Exactly as written, write out the lines below from the first to the one containing "['first', 'second', 'third', 'fourth'][i]", inclusive. Pictures do not belong in the copy.

— Start of Available data —

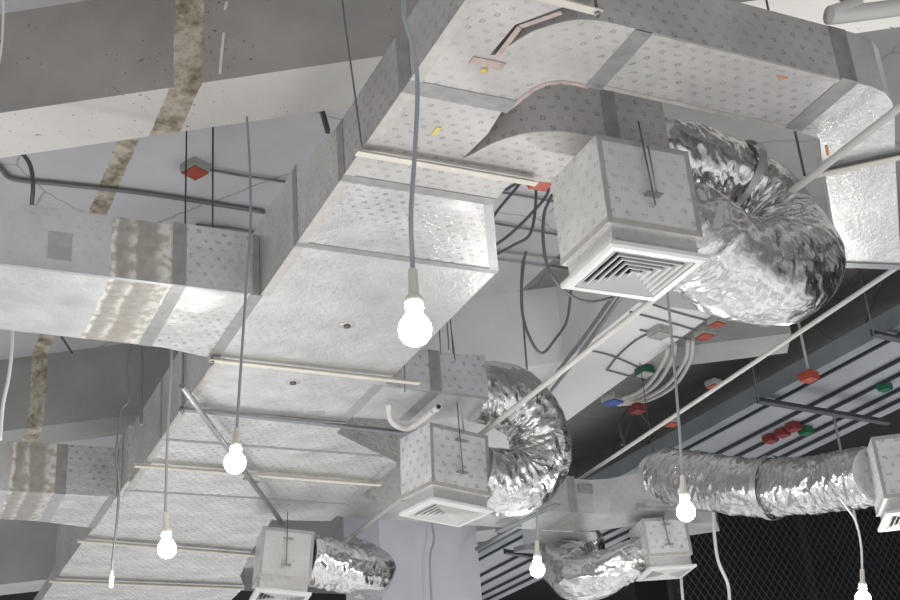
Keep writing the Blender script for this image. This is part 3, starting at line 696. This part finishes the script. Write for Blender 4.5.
# thin conduits on the white beam
zc = ZB - .020
CON = [[(645, 302), (675, 312), (716, 323)], [(630, 312), (668, 322), (704, 333)], [(640, 330), (680, 338), (703, 341)], [(588, 350), (612, 356), (642, 369)], [(654, 331), (635, 341), (618, 356), (607, 370)], [(607, 370), (625, 375), (645, 380)]]
for i, c_ in enumerate(CON):
    pipe('beam_conduit', [at(x, y, zc) for x, y in c_], .0065, 'conduit',
         ['thin grey conduit ending at the bright red box under the big flexible duct', 'thin grey conduit leading to the grey box with red cover', 'thin grey conduit right of the plain grey box', 'thin grey conduit reaching the greenish box from the left',
          'bent thin conduit dropping left from the plain grey box', 'short thin conduit below the greenish box'][i], 'conduit', curved=True)
for i, dx in enumerate((0, 7, 18, 24)):
    o0 = [(668, 348), (675, 345), (688, 341), (693, 340)][i]; 
    pipe('bent_conduit', [at(o0[0], o0[1], zc - .02), at(o0[0] - 3, 358 + i, zc - .04), at(652 + dx * .9, 380 + i * 2, zc - .04), at(637 + dx * .4, 393 + i * 2.5, zc - .03), at(617, 400 + i * 1.5, zc - .02)], .014, 'pvc',
         ['first', 'second', 'third', 'fourth'][i] + ' from the left of the four bent white conduits leading to the blue box', 'conduit', 'bent white conduits on the beam', curved=True)

# ================================================================== DECK HARDWARE
def rod(a, b, r, mat, label, name='threaded_rod'): return tag(MB().tube([a, b], r, 8, curved=False).build(name, mat), label, 'rod')
def bearer(a, b, label):
    r = root('deck_bearer', a, label, 'beam')
    MB().bar(a, b, .05, .006).build('flange', 'dark_steel', r); MB().bar(V(a) + V((0, .023, .025)), V(b) + V((0, .023, .025)), .005, .05).build('web', 'dark_steel', r)
zb4 = 4.86
bearer(at(759, 402, zb4), at(889, 424, zb4), 'dark steel angle hung under the deck in the middle right')
bearer(at(874, 335, zb4), at(925, 346, zb4), 'dark steel angle under the deck at the right edge')
bearer(at(545, 560, zb4), at(505, 553, zb4), 'dark steel angle under the far deck right of the column')
for (a_, b_, c_, d_) in ((758, 350, 759, 402), (868, 280, 874, 335)):
    p = at(c_, d_, zb4); rod(p, (p.x, p.y, ZS), .007, 'dark_steel', 'thin dark rod holding the %s end of a deck angle' % ('middle' if a_ < 800 else 'right edge'))
p = at(833, 413, zb4); rod((p.x, p.y, zb4), (p.x, p.y, 4.0), .009, 'box_grey', 'grey rod dropping from the deck angle behind the long flexible duct')
p = at(802, 345, 4.8); q = at(809, 374, 4.8); rod((q.x, q.y, 4.8), (q.x, q.y, ZS), .009, 'box_grey', 'grey rod holding the orange-red box')
p = at(210, 228, 4.3); 
#(q.x, q.y, ZS), (q.x, q.y, 4.9), .006, 'dark_steel', 'thin vertical rod beside the red ceiling box at the left')
tag(MB().bar(at(318, 96, 5.3), at(328, 132, 5.0), .02, .02).build('dark_strut', 'cord_dark'), 'short dark bar under the concrete beam left of the trunk duct', 'bar')
tag(MB().tube([at(59, 333, 5.3), at(72, 353, 5.3)], .008, 8, curved=False).build('steel_pin', 'cord_dark'), 'short dark pin sticking from the ceiling below the upper left duct', 'pin')
# rods near the middle branch
for i, (x_, ya, x2, yb) in enumerate(((439, 325, 441, 355), (447, 322, 449, 350), (404, 355, 405, 392))):
    a = py_(x_, ya, 5.38); b = py_(x2, yb, 5.38)
    rod(b, a + (a - b) * (4 if i < 2 else 1), .0035, 'dark_steel', ['left thin rod rising from the middle branch duct', 'right thin rod rising from the middle branch duct', 'short rod at the root of the middle branch duct'][i])
a = py_(457, 355, 5.55); 
rod(py_(452, 335, 5.4), py_(464, 432, 5.57), .0035, 'steel', 'slanting thin rod passing in front of the middle branch duct')

# ================================================================== HANGING BULBS
def bulb(c, d, cord, label, mat='cord', lit=True, hold=.085):
    """c = bulb centre; cord = list of points from the holder upwards"""
    c = V(c); r = root('hanging_bulb', c, label, 'light bulb', 'bare bulbs hanging on cords'); s = d / 2
    ax = (V(cord[0]) - c).normalized().to_track_quat('Z', 'Y').to_matrix()
    if lit:
        prof = [(0.001, -s), (s * .38, -s * .93), (s * .7, -s * .72), (s * .92, -s * .4), (s, 0), (s * .94, s * .35), (s * .76, s * .68), (s * .55, s * .95), (s * .48, s * 1.12)]
        MB().lathe(c, prof, 28, axis=ax).build('glass', 'bulb', r)
        MB().lathe(c, [(s * .5, s * 1.1), (s * .53, s * 1.3), (s * .48, s * 1.36)], 20, axis=ax).build('screw_base', 'steel', r)
        MB().lathe(c, [(s * .5, s * 1.3), (s * .57, s * 1.36), (s * .55, s * 2.1), (s * .42, s * 2.25), (s * .33, s * 2.35), (s * .28, s * 4.0), (s * .2, s * 4.1)], 20, axis=ax).build('holder', 'holder', r)
        st = c + (ax @ V((0, 0, s * 4.2)))
    else:
        MB().lathe(c, [(s * .3, -s * 1.6), (s * .42, -s * 1.5), (s * .42, s * .4), (s * .25, s * .6), (s * .22, s * 1.2)], 16, axis=ax).build('holder', 'holder', r)
        st = c + (ax @ V((0, 0, s * 1.1)))
    MB().tube([st - (ax @ V((0, 0, s * .2)))] + [V(p) for p in cord], s * .15 if lit else .006, 10, sub=8).build('cord', mat, r)
Yp = py_
bulb(Yp(415, 330, 2.3), .070, [Yp(412.5, 262, 2.3), Yp(411, 215, 2.3), Yp(415, 150, 2.3), Yp(417.5, 85, 2.3), Yp(413, 48, 2.3), Yp(405, 20, 2.3), Yp(404, -5, 2.3), Yp(410, -120, 2.3)], 'nearest and largest lit bulb hanging over the trunk duct at centre')
w1 = lambda px, py, k: (lambda d: CAM + d * k)(ray(px, py))
bulb(Yp(235, 463, 4.0), .070, [Yp(237, 425, 4.05), Yp(240, 380, 4.15), Yp(246, 290, 4.4), Yp(250.5, 220, 4.58), Yp(249.5, 160, 4.72), Yp(247, 117, 4.85)], 'lit bulb on a grey cord crossing the end of the upper left duct')
bulb(Yp(167, 549, 5.45), .078, [Yp(165.5, 510, 5.45), Yp(167, 450, 5.45), Yp(170, 390, 5.45), Yp(172, 345, 5.45), Yp(173, 325, 5.45)], 'lowest lit bulb at the left, over the far trunk duct')
bulb(Yp(686, 512, 4.0), .070, [Yp(682.5, 478, 4.0), Yp(678, 410, 4.0), Yp(671, 330, 4.0), Yp(667, 290, 4.0), Yp(663, 230, 4.0)], 'lit bulb in front of the left end of the long sagging flexible duct', mat='cord')
bulb(Yp(537.5, 570, 6.15), .078, [Yp(537, 545, 6.15), Yp(537, 500, 6.15), Yp(534, 440, 6.15)], 'lit bulb below the U-bent flexible duct')
bulb(Yp(863, 599, 5.3), .078, [Yp(862, 565, 5.3), Yp(861, 545, 5.3), Yp(856, 522, 5.3), Yp(847, 508, 5.3), Yp(838, 496, 5.3)], 'lit bulb cut by the bottom edge at the lower right', mat='cord_white')
bulb(Yp(111.5, 578, 5.9), .055, [Yp(113, 556, 5.9), Yp(117, 520, 5.9), Yp(119, 485, 5.9), Yp(116, 455, 5.9), Yp(119, 430, 5.9), Yp(121, 410, 5.9), Yp(129, 398, 5.9), Yp(127, 370, 5.9), Yp(130, 350, 5.9), Yp(137, 335, 5.9)], 'empty cream lamp holder on a cord at the lower left', lit=False, mat='conduit')

# ================================================================== LOOSE CABLES
def cable(pts, r, mat, label): return tag(MB().tube(pts, r * .78, 10, sub=10).build('hanging_cable', mat), label, 'cable')
cable([Yp(12, 318, 5.4), Yp(12, 345, 5.4), Yp(9, 375, 5.4), Yp(3, 405, 5.4), Yp(0, 440, 5.4)], .010, 'cord_white', 'pale cable hanging below the upper left duct at the left edge')
cable([Yp(3, -10, 3.2), Yp(3, 20, 3.2), Yp(1, 50, 3.2), Yp(-6, 90, 3.2)], .004, 'cord_white', 'thin pale cable in the top left corner')
cable([Yp(139, 335, 6.3), Yp(142, 360, 6.3), Yp(141, 395, 6.3), Yp(141, 425, 6.3)], .011, 'conduit', 'dark cable hanging beside the trunk duct below the upper left duct')
cable([Yp(341, -10, 3.44), Yp(346, 30, 3.44), Yp(355, 95, 3.44), Yp(362, 147, 3.46)], .004, 'cord_dark', 'thin dark wire dropping to the hanger bar of the trunk duct')
yc = 4.6
cable([Yp(530, 165, yc), Yp(536, 190, yc), Yp(531, 232, yc), Yp(512, 246, yc), Yp(490, 258, yc)], .009, 'cord_dark', 'dark cable from the red cable box curling left behind the trunk duct')
cable([Yp(545, 170, yc), Yp(548, 192, yc), Yp(530, 215, yc), Yp(508, 236, yc), Yp(488, 250, yc)], .009, 'cord_dark', 'second dark cable crossing the gap from the red cable box')
cable([Yp(552, 195, yc), Yp(544, 215, yc), Yp(544, 250, yc), Yp(552, 275, yc), Yp(570, 295, yc), Yp(590, 302, yc), Yp(612, 298, yc)], .010, 'conduit', 'grey cable sagging under the near diffuser box')
cable([Yp(505, 190, yc), Yp(520, 183, yc), Yp(498, 210, yc), Yp(490, 225, yc)], .009, 'cord_dark', 'short dark cable tight behind the right corner of the trunk duct')
cable([Yp(526, 252, 6.4), Yp(522, 270, 6.4), Yp(522, 310, 6.4), Yp(530, 338, 6.4), Yp(542, 353, 6.4), Yp(556, 338, 6.4), Yp(567, 320, 6.4), Yp(571, 290, 6.4)], .011, 'conduit', 'grey cable loop sagging in the gap left of the near diffuser')
cable([Yp(525, 255, 6.5), Yp(522, 290, 6.5), Yp(524, 330, 6.5), Yp(527, 370, 6.5)], .008, 'conduit', 'straight cable hanging down inside the sagging loop')
cable([Yp(432, 524, 8.3), Yp(434, 540, 8.3), Yp(430, 560, 8.3), Yp(432, 610, 8.3)], .010, 'cord', 'thin grey cable hanging in front of the pale column')
cable([Yp(713, 505, 6.9), Yp(714, 530, 6.9), Yp(718, 560, 6.9), Yp(728, 585, 6.9), Yp(730, 612, 6.9)], .014, 'cord_white', 'white cable hanging below the left part of the long flexible duct')
cable([Yp(681, 575, 7.3), Yp(682, 590, 7.3), Yp(684, 612, 7.3)], .012, 'cord_white', 'short white cable below the small lower diffuser box')
for i, pts_ in enumerate([[(636, 412), (628, 430), (622, 445)], [(640, 412), (652, 430), (648, 445)], [(630, 405), (620, 425), (626, 448)]]):
    cable([Yp(x, y, 8.6) for x, y in pts_], .014, 'cord_dark', ['left', 'right', 'far left'][i] + ' dark cable tangled under the dark red box behind the pale pipe')
cable([at(905, 255, 5.3), at(880, 285, 5.3), at(862, 335, 5.3)], .008, 'conduit', 'thin cable at the right edge above the steel channel')

# ================================================================== WIRE MESH AND BACK
mw = root('mesh_partition', (9.5, 10.5, 0), 'dark wire mesh partition at the lower right', 'fence')
ym = 10.5; mz0, mz1, mx0, mx1 = 2.0, 5.5, 7.3, 12.0
mb = MB(); sp = .085; wmesh = .004
k = mx0 - 3
while k < mx1 + 3:
    for s_ in (1, -1):
        # line x = k + s*(z-mz0)*.8 clipped
        za, zb_ = mz0, mz1; xa = k; xb = k + s_ * (mz1 - mz0) * .75
        def clip(xa, za, xb, zb_):
            for lim, sgn in ((mx0, 1), (mx1, -1)):
                if sgn * xa < sgn * lim and sgn * xb < sgn * lim: return None
                if sgn * xa < sgn * lim: t = (lim - xa) / (xb - xa); xa, za = lim, za + t * (zb_ - za)
                if sgn * xb < sgn * lim: t = (lim - xa) / (xb - xa); zb_ = za + t * (zb_ - za); xb = lim
            return xa, za, xb, zb_
        r_ = clip(xa, za, xb, zb_)
        if r_: mb.bar((r_[0], ym + s_ * .003, r_[1]), (r_[2], ym + s_ * .003, r_[3]), wmesh, wmesh, up=(0, 1, 0))
    k += sp
mb.build('wire_mesh', 'mesh', mw)
for x in (7.32, py_(809, 560, ym).x, 11.9): MB().box(x - .05, x + .05, ym + .02, ym + .1, 0, 5.5).build('post', 'rib', mw)
MB().box(7.3, 12, ym + .02, ym + .08, 3.9, 3.98).build('rail', 'rib', mw)
struct(MB().box(7.3, 14, 11.2, 11.3, 2.4, 5.58).build('wall_right', 'void'))

# ================================================================== LIGHT
w = bpy.data.worlds.new('world'); scn.world = w; w.use_nodes = True; nt = w.node_tree
bg = nt.nodes['Background']
tc = nt.nodes.new('ShaderNodeTexCoord'); sp_ = nt.nodes.new('ShaderNodeSeparateXYZ'); nt.links.new(tc.outputs['Generated'], sp_.inputs[0])
mr = nt.nodes.new('ShaderNodeMapRange'); nt.links.new(sp_.outputs[2], mr.inputs['Value']); mr.inputs['From Min'].default_value = -1; mr.inputs['From Max'].default_value = 1
cr = nt.nodes.new('ShaderNodeValToRGB'); nt.links.new(mr.outputs[0], cr.inputs[0]); els = cr.color_ramp.elements
els[0].position = 0; els[0].color = (.95, .95, .95, 1); els[1].position = 1; els[1].color = (.14, .14, .145, 1)
for p, v in ((.25, .80), (.40, .60), (.485, .48), (.52, .34), (.65, .22)):
    e_ = els.new(p); e_.color = (v, v, v * 1.01, 1)
nz = nt.nodes.new('ShaderNodeTexNoise'); nt.links.new(tc.outputs['Generated'], nz.inputs['Vector']); nz.inputs['Scale'].default_value = 5.0; nz.inputs['Detail'].default_value = 2
cr2 = nt.nodes.new('ShaderNodeValToRGB'); nt.links.new(nz.outputs['Fac'], cr2.inputs[0]); cr2.color_ramp.elements[0].position = .44; cr2.color_ramp.elements[0].color = (.55, .55, .56, 1); cr2.color_ramp.elements[1].position = .56; cr2.color_ramp.elements[1].color = (1.5, 1.5, 1.5, 1)
mx = nt.nodes.new('ShaderNodeMix'); mx.data_type = 'RGBA'; mx.blend_type = 'MULTIPLY'; mx.inputs[0].default_value = 1
nt.links.new(cr.outputs[0], mx.inputs[6]); nt.links.new(cr2.outputs[0], mx.inputs[7]); nt.links.new(mx.outputs[2], bg.inputs[0])
bg.inputs[1].default_value = 1.0

scn.view_settings.view_transform = 'Standard'; scn.view_settings.look = 'None'; scn.view_settings.gamma = 1; scn.view_settings.exposure = 0.22
scn.view_settings.use_curve_mapping = False
for o in list(bpy.data.objects):
    if '_w' in o: del o['_w']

— End of Available data —

▸ Answer
Keep writing the Blender script for this image. This is part 3, starting at line 696. This part finishes the script. Write for Blender 4.5.
# thin conduits on the white beam
zc = ZB - .020
CON = [[(645, 302), (675, 312), (716, 323)], [(630, 312), (668, 322), (704, 333)], [(640, 330), (680, 338), (703, 341)], [(588, 350), (612, 356), (642, 369)], [(654, 331), (635, 341), (618, 356), (607, 370)], [(607, 370), (625, 375), (645, 380)]]
for i, c_ in enumerate(CON):
    pipe('beam_conduit', [at(x, y, zc) for x, y in c_], .0065, 'conduit',
         ['thin grey conduit ending at the bright red box under the big flexible duct', 'thin grey conduit leading to the grey box with red cover', 'thin grey conduit right of the plain grey box', 'thin grey conduit reaching the greenish box from the left',
          'bent thin conduit dropping left from the plain grey box', 'short thin conduit below the greenish box'][i], 'conduit', curved=True)
for i, dx in enumerate((0, 7, 18, 24)):
    o0 = [(668, 348), (675, 345), (688, 341), (693, 340)][i]; 
    pipe('bent_conduit', [at(o0[0], o0[1], zc - .02), at(o0[0] - 3, 358 + i, zc - .04), at(652 + dx * .9, 380 + i * 2, zc - .04), at(637 + dx * .4, 393 + i * 2.5, zc - .03), at(617, 400 + i * 1.5, zc - .02)], .014, 'pvc',
         ['first', 'second', 'third', 'fourth'][i] + ' from the left of the four bent white conduits leading to the blue box', 'conduit', 'bent white conduits on the beam', curved=True)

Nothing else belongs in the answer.